I have a 2004 Sonata and I'm currently in the process of installing a new stereo system. It's really easy to remove the original radio, you just have to remove the wooden panel face plate that surrounds the radio and air vents.

There are two notches that pretty much lock the face plate on. Right above the ash tray and the bottom of the wooden panel face plate, there's a tiny notch that you can push up on. There's another one that's hidden right above the cigarette lighter. Just push a flat-blade screw driver into both notches and gently push up. Once you lift that up, slowly pull it towards you, and keep prying it open starting from the bottom and moving towards the top. Make sure you pull on it carefully since the air vent ducts and wiring for the fan controls are attached to the face plate. I didn't have to remove the wiring for the fan controls, since I was able to easily move the entire face plate out of the way.

There are four screws that hold the radio in place.

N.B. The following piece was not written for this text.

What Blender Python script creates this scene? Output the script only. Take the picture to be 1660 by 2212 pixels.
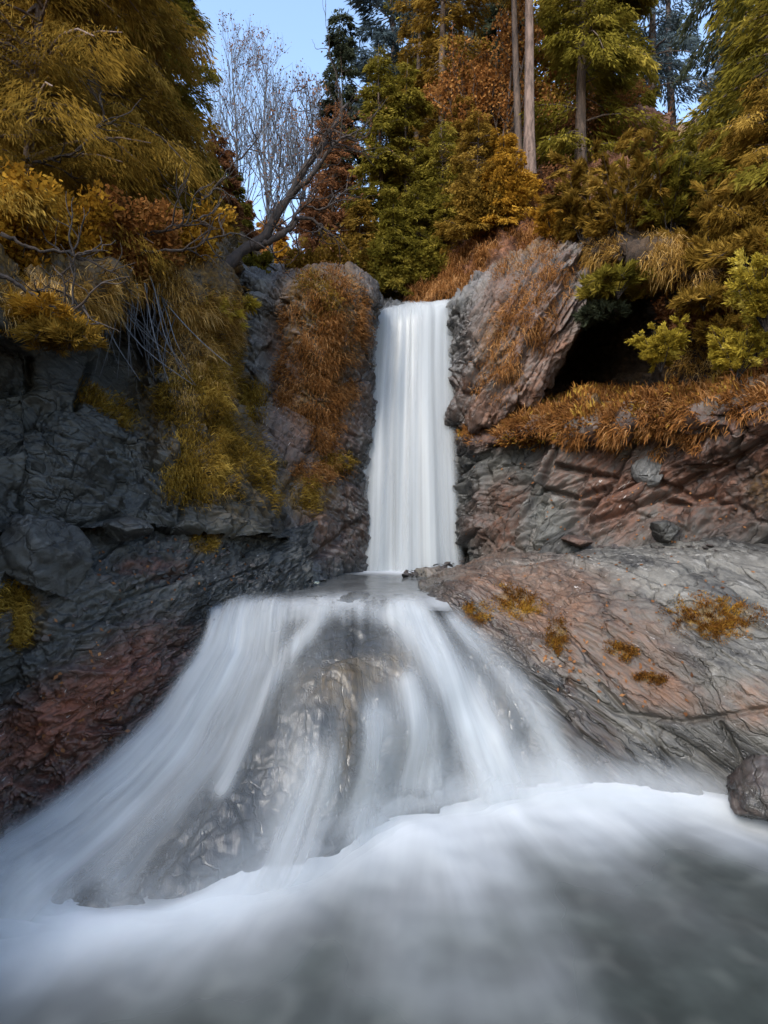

Keep in mind, these are screwed in by some machine, so I'd recommend using a power screw driving so you don't end up stripping the screws. Once you remove the four screws you can easily slide out the radio and unplug the wiring harness and antenna.

I searched a lot of places for a converter that would fit directly from the wiring harness in the car to the plug in my new radio, but to no avail. I'm at the point now that I'm going to cut off the original harness in the car and splice the wires, and connect them to the new radio's wires using a crimper. It's really not that hard, but I wanted to avoid cutting and splicing since I previously thought you would lose a lot of sound quality. It turns out, I spoke with several people who did the same thing, and as long as you crimp the wires together properly, you really don't lose out on the sound quality. It's a fairly easy task since all the wires are color-coded, so just match the wires, splice just enough for it to fit inside the caps, and crimp them together.